Can you write out the whole listing exactly?

Given information ▸
# # # # #

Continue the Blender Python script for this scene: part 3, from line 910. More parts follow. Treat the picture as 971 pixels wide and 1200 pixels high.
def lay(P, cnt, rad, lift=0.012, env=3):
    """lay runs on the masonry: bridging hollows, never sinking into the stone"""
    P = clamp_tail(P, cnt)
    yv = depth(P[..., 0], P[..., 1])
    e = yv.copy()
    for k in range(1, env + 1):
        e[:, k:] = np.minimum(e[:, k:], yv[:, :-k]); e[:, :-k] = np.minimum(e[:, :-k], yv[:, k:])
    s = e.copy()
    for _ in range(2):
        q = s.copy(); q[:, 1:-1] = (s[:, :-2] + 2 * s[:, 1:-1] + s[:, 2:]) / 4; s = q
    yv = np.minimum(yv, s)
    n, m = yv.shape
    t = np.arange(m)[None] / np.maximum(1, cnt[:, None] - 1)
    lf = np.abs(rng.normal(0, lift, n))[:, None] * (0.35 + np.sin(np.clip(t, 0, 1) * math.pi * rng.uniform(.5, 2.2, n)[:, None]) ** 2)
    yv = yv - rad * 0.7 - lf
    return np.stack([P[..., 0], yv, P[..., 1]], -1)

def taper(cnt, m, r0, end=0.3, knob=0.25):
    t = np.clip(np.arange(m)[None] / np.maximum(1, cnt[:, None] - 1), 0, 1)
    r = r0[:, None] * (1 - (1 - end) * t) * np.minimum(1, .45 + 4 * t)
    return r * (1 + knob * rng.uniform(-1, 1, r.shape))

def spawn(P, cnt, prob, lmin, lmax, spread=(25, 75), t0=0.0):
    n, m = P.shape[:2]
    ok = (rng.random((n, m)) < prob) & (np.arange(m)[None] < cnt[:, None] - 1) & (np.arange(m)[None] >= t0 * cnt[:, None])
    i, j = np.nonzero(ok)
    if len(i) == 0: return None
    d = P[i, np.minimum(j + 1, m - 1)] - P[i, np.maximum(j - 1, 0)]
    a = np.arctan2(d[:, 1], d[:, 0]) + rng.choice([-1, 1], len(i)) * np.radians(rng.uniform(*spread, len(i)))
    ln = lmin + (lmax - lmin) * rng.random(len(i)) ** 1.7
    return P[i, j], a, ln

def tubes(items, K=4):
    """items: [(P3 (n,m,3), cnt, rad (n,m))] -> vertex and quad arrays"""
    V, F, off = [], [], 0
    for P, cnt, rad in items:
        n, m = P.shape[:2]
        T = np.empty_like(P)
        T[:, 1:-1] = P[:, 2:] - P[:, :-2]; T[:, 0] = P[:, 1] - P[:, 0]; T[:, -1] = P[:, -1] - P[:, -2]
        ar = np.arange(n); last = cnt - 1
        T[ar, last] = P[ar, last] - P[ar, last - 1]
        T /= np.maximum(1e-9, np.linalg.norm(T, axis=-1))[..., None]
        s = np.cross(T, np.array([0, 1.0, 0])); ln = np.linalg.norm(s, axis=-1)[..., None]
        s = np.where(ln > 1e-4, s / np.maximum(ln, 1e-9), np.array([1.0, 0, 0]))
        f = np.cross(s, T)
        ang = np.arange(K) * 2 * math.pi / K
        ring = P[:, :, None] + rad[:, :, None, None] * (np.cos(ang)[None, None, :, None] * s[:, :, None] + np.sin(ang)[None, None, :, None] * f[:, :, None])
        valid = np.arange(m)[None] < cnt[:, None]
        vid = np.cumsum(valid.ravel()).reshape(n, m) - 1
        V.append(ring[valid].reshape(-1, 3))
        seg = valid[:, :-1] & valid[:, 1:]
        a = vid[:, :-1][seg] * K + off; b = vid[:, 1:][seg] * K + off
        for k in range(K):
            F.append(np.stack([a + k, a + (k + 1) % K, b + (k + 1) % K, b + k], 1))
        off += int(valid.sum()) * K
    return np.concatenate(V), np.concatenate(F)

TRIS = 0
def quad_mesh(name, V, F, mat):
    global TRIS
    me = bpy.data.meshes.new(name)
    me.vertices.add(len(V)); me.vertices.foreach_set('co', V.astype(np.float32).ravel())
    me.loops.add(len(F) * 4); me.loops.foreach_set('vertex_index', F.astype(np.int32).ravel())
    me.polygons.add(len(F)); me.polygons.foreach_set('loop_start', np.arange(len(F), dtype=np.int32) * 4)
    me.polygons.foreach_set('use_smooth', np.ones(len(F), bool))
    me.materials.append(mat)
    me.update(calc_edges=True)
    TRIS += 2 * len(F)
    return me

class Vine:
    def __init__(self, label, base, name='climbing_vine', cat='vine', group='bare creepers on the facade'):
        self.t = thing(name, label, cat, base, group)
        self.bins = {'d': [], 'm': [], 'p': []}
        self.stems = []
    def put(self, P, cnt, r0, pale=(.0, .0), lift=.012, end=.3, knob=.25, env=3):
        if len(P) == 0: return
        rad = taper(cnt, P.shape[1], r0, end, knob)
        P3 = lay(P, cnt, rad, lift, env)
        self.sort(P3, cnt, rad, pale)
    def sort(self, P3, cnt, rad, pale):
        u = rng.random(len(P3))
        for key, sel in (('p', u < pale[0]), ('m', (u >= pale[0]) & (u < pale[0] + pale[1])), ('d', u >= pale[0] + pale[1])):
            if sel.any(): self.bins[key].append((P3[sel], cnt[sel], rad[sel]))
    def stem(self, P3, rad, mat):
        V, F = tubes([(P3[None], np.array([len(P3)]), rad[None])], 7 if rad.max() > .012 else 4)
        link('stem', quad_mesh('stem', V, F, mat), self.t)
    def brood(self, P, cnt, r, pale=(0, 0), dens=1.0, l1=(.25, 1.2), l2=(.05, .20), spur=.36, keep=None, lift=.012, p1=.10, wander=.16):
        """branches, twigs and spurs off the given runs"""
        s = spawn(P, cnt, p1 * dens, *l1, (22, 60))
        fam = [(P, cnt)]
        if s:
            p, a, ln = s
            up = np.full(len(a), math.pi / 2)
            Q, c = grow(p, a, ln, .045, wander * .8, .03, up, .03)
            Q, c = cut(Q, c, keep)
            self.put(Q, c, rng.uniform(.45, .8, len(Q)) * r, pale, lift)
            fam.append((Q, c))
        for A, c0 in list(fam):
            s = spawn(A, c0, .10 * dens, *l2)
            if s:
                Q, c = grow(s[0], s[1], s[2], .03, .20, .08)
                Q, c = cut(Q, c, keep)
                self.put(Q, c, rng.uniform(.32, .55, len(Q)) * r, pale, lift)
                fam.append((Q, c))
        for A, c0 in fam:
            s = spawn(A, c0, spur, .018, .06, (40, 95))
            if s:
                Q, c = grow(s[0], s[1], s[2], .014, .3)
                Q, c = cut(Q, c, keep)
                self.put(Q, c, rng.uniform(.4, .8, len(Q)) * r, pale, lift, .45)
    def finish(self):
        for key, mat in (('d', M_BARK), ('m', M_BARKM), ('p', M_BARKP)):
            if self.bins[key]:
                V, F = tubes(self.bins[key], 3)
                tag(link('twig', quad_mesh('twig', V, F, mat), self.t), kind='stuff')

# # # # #

Output for this exercise ▸
Continue the Blender Python script for this scene: part 3, from line 910. More parts follow. Treat the picture as 971 pixels wide and 1200 pixels high.
def lay(P, cnt, rad, lift=0.012, env=3):
    """lay runs on the masonry: bridging hollows, never sinking into the stone"""
    P = clamp_tail(P, cnt)
    yv = depth(P[..., 0], P[..., 1])
    e = yv.copy()
    for k in range(1, env + 1):
        e[:, k:] = np.minimum(e[:, k:], yv[:, :-k]); e[:, :-k] = np.minimum(e[:, :-k], yv[:, k:])
    s = e.copy()
    for _ in range(2):
        q = s.copy(); q[:, 1:-1] = (s[:, :-2] + 2 * s[:, 1:-1] + s[:, 2:]) / 4; s = q
    yv = np.minimum(yv, s)
    n, m = yv.shape
    t = np.arange(m)[None] / np.maximum(1, cnt[:, None] - 1)
    lf = np.abs(rng.normal(0, lift, n))[:, None] * (0.35 + np.sin(np.clip(t, 0, 1) * math.pi * rng.uniform(.5, 2.2, n)[:, None]) ** 2)
    yv = yv - rad * 0.7 - lf
    return np.stack([P[..., 0], yv, P[..., 1]], -1)

def taper(cnt, m, r0, end=0.3, knob=0.25):
    t = np.clip(np.arange(m)[None] / np.maximum(1, cnt[:, None] - 1), 0, 1)
    r = r0[:, None] * (1 - (1 - end) * t) * np.minimum(1, .45 + 4 * t)
    return r * (1 + knob * rng.uniform(-1, 1, r.shape))

def spawn(P, cnt, prob, lmin, lmax, spread=(25, 75), t0=0.0):
    n, m = P.shape[:2]
    ok = (rng.random((n, m)) < prob) & (np.arange(m)[None] < cnt[:, None] - 1) & (np.arange(m)[None] >= t0 * cnt[:, None])
    i, j = np.nonzero(ok)
    if len(i) == 0: return None
    d = P[i, np.minimum(j + 1, m - 1)] - P[i, np.maximum(j - 1, 0)]
    a = np.arctan2(d[:, 1], d[:, 0]) + rng.choice([-1, 1], len(i)) * np.radians(rng.uniform(*spread, len(i)))
    ln = lmin + (lmax - lmin) * rng.random(len(i)) ** 1.7
    return P[i, j], a, ln

def tubes(items, K=4):
    """items: [(P3 (n,m,3), cnt, rad (n,m))] -> vertex and quad arrays"""
    V, F, off = [], [], 0
    for P, cnt, rad in items:
        n, m = P.shape[:2]
        T = np.empty_like(P)
        T[:, 1:-1] = P[:, 2:] - P[:, :-2]; T[:, 0] = P[:, 1] - P[:, 0]; T[:, -1] = P[:, -1] - P[:, -2]
        ar = np.arange(n); last = cnt - 1
        T[ar, last] = P[ar, last] - P[ar, last - 1]
        T /= np.maximum(1e-9, np.linalg.norm(T, axis=-1))[..., None]
        s = np.cross(T, np.array([0, 1.0, 0])); ln = np.linalg.norm(s, axis=-1)[..., None]
        s = np.where(ln > 1e-4, s / np.maximum(ln, 1e-9), np.array([1.0, 0, 0]))
        f = np.cross(s, T)
        ang = np.arange(K) * 2 * math.pi / K
        ring = P[:, :, None] + rad[:, :, None, None] * (np.cos(ang)[None, None, :, None] * s[:, :, None] + np.sin(ang)[None, None, :, None] * f[:, :, None])
        valid = np.arange(m)[None] < cnt[:, None]
        vid = np.cumsum(valid.ravel()).reshape(n, m) - 1
        V.append(ring[valid].reshape(-1, 3))
        seg = valid[:, :-1] & valid[:, 1:]
        a = vid[:, :-1][seg] * K + off; b = vid[:, 1:][seg] * K + off
        for k in range(K):
            F.append(np.stack([a + k, a + (k + 1) % K, b + (k + 1) % K, b + k], 1))
        off += int(valid.sum()) * K
    return np.concatenate(V), np.concatenate(F)

TRIS = 0
def quad_mesh(name, V, F, mat):
    global TRIS
    me = bpy.data.meshes.new(name)
    me.vertices.add(len(V)); me.vertices.foreach_set('co', V.astype(np.float32).ravel())
    me.loops.add(len(F) * 4); me.loops.foreach_set('vertex_index', F.astype(np.int32).ravel())
    me.polygons.add(len(F)); me.polygons.foreach_set('loop_start', np.arange(len(F), dtype=np.int32) * 4)
    me.polygons.foreach_set('use_smooth', np.ones(len(F), bool))
    me.materials.append(mat)
    me.update(calc_edges=True)
    TRIS += 2 * len(F)
    return me

class Vine:
    def __init__(self, label, base, name='climbing_vine', cat='vine', group='bare creepers on the facade'):
        self.t = thing(name, label, cat, base, group)
        self.bins = {'d': [], 'm': [], 'p': []}
        self.stems = []
    def put(self, P, cnt, r0, pale=(.0, .0), lift=.012, end=.3, knob=.25, env=3):
        if len(P) == 0: return
        rad = taper(cnt, P.shape[1], r0, end, knob)
        P3 = lay(P, cnt, rad, lift, env)
        self.sort(P3, cnt, rad, pale)
    def sort(self, P3, cnt, rad, pale):
        u = rng.random(len(P3))
        for key, sel in (('p', u < pale[0]), ('m', (u >= pale[0]) & (u < pale[0] + pale[1])), ('d', u >= pale[0] + pale[1])):
            if sel.any(): self.bins[key].append((P3[sel], cnt[sel], rad[sel]))
    def stem(self, P3, rad, mat):
        V, F = tubes([(P3[None], np.array([len(P3)]), rad[None])], 7 if rad.max() > .012 else 4)
        link('stem', quad_mesh('stem', V, F, mat), self.t)
    def brood(self, P, cnt, r, pale=(0, 0), dens=1.0, l1=(.25, 1.2), l2=(.05, .20), spur=.36, keep=None, lift=.012, p1=.10, wander=.16):
        """branches, twigs and spurs off the given runs"""
        s = spawn(P, cnt, p1 * dens, *l1, (22, 60))
        fam = [(P, cnt)]
        if s:
            p, a, ln = s
            up = np.full(len(a), math.pi / 2)
            Q, c = grow(p, a, ln, .045, wander * .8, .03, up, .03)
            Q, c = cut(Q, c, keep)
            self.put(Q, c, rng.uniform(.45, .8, len(Q)) * r, pale, lift)
            fam.append((Q, c))
        for A, c0 in list(fam):
            s = spawn(A, c0, .10 * dens, *l2)
            if s:
                Q, c = grow(s[0], s[1], s[2], .03, .20, .08)
                Q, c = cut(Q, c, keep)
                self.put(Q, c, rng.uniform(.32, .55, len(Q)) * r, pale, lift)
                fam.append((Q, c))
        for A, c0 in fam:
            s = spawn(A, c0, spur, .018, .06, (40, 95))
            if s:
                Q, c = grow(s[0], s[1], s[2], .014, .3)
                Q, c = cut(Q, c, keep)
                self.put(Q, c, rng.uniform(.4, .8, len(Q)) * r, pale, lift, .45)
    def finish(self):
        for key, mat in (('d', M_BARK), ('m', M_BARKM), ('p', M_BARKP)):
            if self.bins[key]:
                V, F = tubes(self.bins[key], 3)
                tag(link('twig', quad_mesh('twig', V, F, mat), self.t), kind='stuff')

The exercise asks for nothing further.